The GHfP Institute has been engaged in developing Human-Centred Education (HCE), led by Professor Scherto Gill. Formerly developed by the Guerrand-Hermès Foundation for Peace, Human-Centred Education radically rethinks the aims of education, the nature and processes of learning, and the relationships in learning communities.

The vision of Human-Centred Education arose from three decades of work at the Guerrand-Hermès Foundation for Peace. By supporting educational projects and schools worldwide, organising international conferences and symposia, and conducting empirical research into teaching and learning practices, the GHFP has continued to consolidate and articulate ideas underlying Human-Centred Education.

Human-Centred Education (HCE) respects the intrinsic value of the whole person and their well-being, and focuses on cultivating those qualities that can be described as human, including: curiosity, care, compassion, relationship and responsibility.

HCE builds a bridge between the ever-changing principles and policies of public education and the myriad forms of alternative or progressive education. National education policies tend to ignore deeper educational processes, such as the cultivation of qualities that are central to living meaningfully and well, because they focus on high-stakes testing of academic performance. HCE provides an effective antidote to an obsession with testing; it offers a holistic and well-being-oriented approach, without sacrificing educational standards or schools’ interests in academic excellence.

When a school commits to a human-centred approach to teaching and learning, students are empowered to unfold their holistic potential, flourishing both academically and in their wider lives.

Ethics Education Fellowship Programme is a partnership programme co-convened with Arigatou International, Guerrand-Hermès Foundation for Peace, Higher Committee for Human Fraternity, KAICIID International Dialogue Centre, UNESCO Office for Eastern Africa and the UNESCO New Delhi Cluster Office; Indonesia National Commission for UNESCO – Ministry of Education of Indonesia; Kenya National Commission for UNESCO – Ministry of Education of Kenya, and Sri Lanka National Commission for UNESCO – Peace and Reconciliation Unit, Ministry of Education of Sri Lanka.

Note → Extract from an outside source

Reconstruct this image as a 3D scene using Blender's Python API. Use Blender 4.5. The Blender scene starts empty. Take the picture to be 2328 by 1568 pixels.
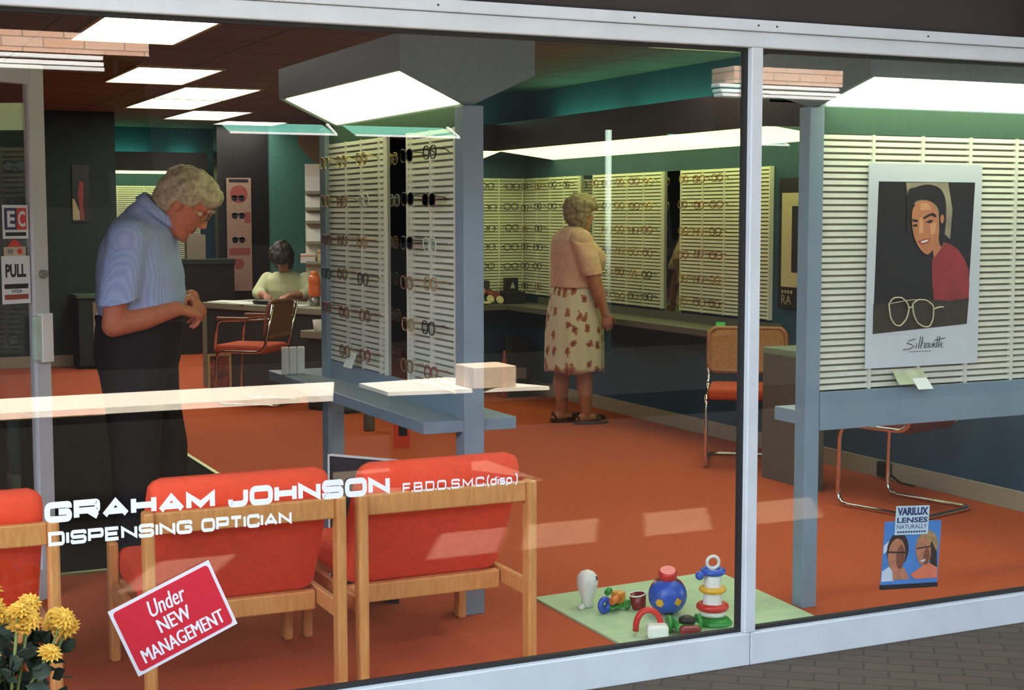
import bpy, bmesh, math, random
from mathutils import Vector, Matrix, noise
R = math.radians
SC = bpy.context.scene
COL = SC.collection

# ------------------------------------------------------------------ camera
cam_d = bpy.data.cameras.new('camera')
cam_d.sensor_width = 36.0
cam_d.lens = 36.0 * 3377.0 / 2328.0
cam_d.clip_start = 0.05
cam = bpy.data.objects.new('camera', cam_d)
COL.objects.link(cam)
cam.location = (0, 0, 1.47)
cam.rotation_euler = (Matrix.Rotation(R(-25.305), 4, 'Z') @ Matrix.Rotation(R(90 - 5.015), 4, 'X') @ Matrix.Rotation(R(-0.04), 4, 'Z')).to_euler()
SC.camera = cam

# ------------------------------------------------------------------ exposure, sky, sun
SC.view_settings.view_transform = 'Standard'
SC.view_settings.look = 'None'
SC.view_settings.exposure = 0.22
SC.view_settings.gamma = 1.0
SC.view_settings.use_curve_mapping = False
W = bpy.data.worlds.new('sky')
SC.world = W
W.use_nodes = True
bg = W.node_tree.nodes['Background']
bg.inputs['Color'].default_value = (0.74, 0.86, 1.0, 1)
bg.inputs['Strength'].default_value = 6.0
SUN_DIR = Vector((0.10, -0.40, -0.91)).normalized()
sun_d = bpy.data.lights.new('sun', 'SUN')
sun_d.energy = 80.0
sun_d.angle = R(0.6)
sun_d.color = (1.0, 0.93, 0.82)
sun = bpy.data.objects.new('sun', sun_d)
COL.objects.link(sun)
sun.rotation_euler = SUN_DIR.to_track_quat('-Z', 'Y').to_euler()
sun.location = (3, 6, 12)

# ------------------------------------------------------------------ helpers
def lin(c):
    c /= 255.0
    return c / 12.92 if c <= 0.04045 else ((c + 0.055) / 1.055) ** 2.4
def rgb(r, g, b):
    return (lin(r), lin(g), lin(b), 1.0)

MATS = {}
def mat(name, col, rough=0.6, metal=0.0, var=0.06, scale=30.0, bump=0.0, bscale=200.0, emit=None, estr=0.0, spec=0.5, alpha=None):
    """procedural material: base colour with a little noise, optional bump"""
    if name in MATS:
        return MATS[name]
    m = bpy.data.materials.new(name)
    m.use_nodes = True
    nt = m.node_tree
    p = nt.nodes['Principled BSDF']
    p.inputs['Roughness'].default_value = rough
    p.inputs['Metallic'].default_value = metal
    p.inputs['Specular IOR Level'].default_value = spec
    tc = nt.nodes.new('ShaderNodeTexCoord')
    if var > 0:
        n = nt.nodes.new('ShaderNodeTexNoise')
        n.inputs['Scale'].default_value = scale
        n.inputs['Detail'].default_value = 4
        nt.links.new(tc.outputs['Object'], n.inputs['Vector'])
        r = nt.nodes.new('ShaderNodeValToRGB')
        r.color_ramp.elements[0].position = 0.3
        r.color_ramp.elements[1].position = 0.7
        a = tuple(max(0, c * (1 - var)) for c in col[:3]) + (1,)
        b = tuple(min(1, c * (1 + var)) for c in col[:3]) + (1,)
        r.color_ramp.elements[0].color = a
        r.color_ramp.elements[1].color = b
        nt.links.new(n.outputs['Fac'], r.inputs['Fac'])
        nt.links.new(r.outputs['Color'], p.inputs['Base Color'])
    else:
        p.inputs['Base Color'].default_value = col
    if bump > 0:
        nb = nt.nodes.new('ShaderNodeTexNoise')
        nb.inputs['Scale'].default_value = bscale
        nb.inputs['Detail'].default_value = 3
        nt.links.new(tc.outputs['Object'], nb.inputs['Vector'])
        bn = nt.nodes.new('ShaderNodeBump')
        bn.inputs['Strength'].default_value = bump
        bn.inputs['Distance'].default_value = 0.004
        nt.links.new(nb.outputs['Fac'], bn.inputs['Height'])
        nt.links.new(bn.outputs['Normal'], p.inputs['Normal'])
    if emit is not None:
        p.inputs['Emission Color'].default_value = emit
        p.inputs['Emission Strength'].default_value = estr
    MATS[name] = m
    return m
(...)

Ethics Education distinguishes itself with three distinct pillars: (1) Ethical Sensitivity and Ethical Reflection; (2) Ethical Relations and Dialogue; and (3) Child Agency, Participation and Transformative Action. Ethics Education contributes to children and children’s social, emotional, cognitive and even spiritual development and ultimately, their holistic well-being.

More about human-centred education can be found in these recommended books:

Rethinking Secondary Education: A Human-Centred Approach by Scherto Gill & Garrett Thomson, published by Pearson Education in 2012. This book articulates and develops a human-centred vision from conceptual perspectives. These theories form the philosophical underpinning of Human-Centred Education.

Human-Centred Education: A Practical Handbook and Guide by Scherto Gill & Garrett Thomson, published by Routledge in 2016. This book presents a HCE approach to schooling. It provides implementable suggestions as to how HCE might be adopted as a whole-school initiative, or else woven into particular aspects of existing school life.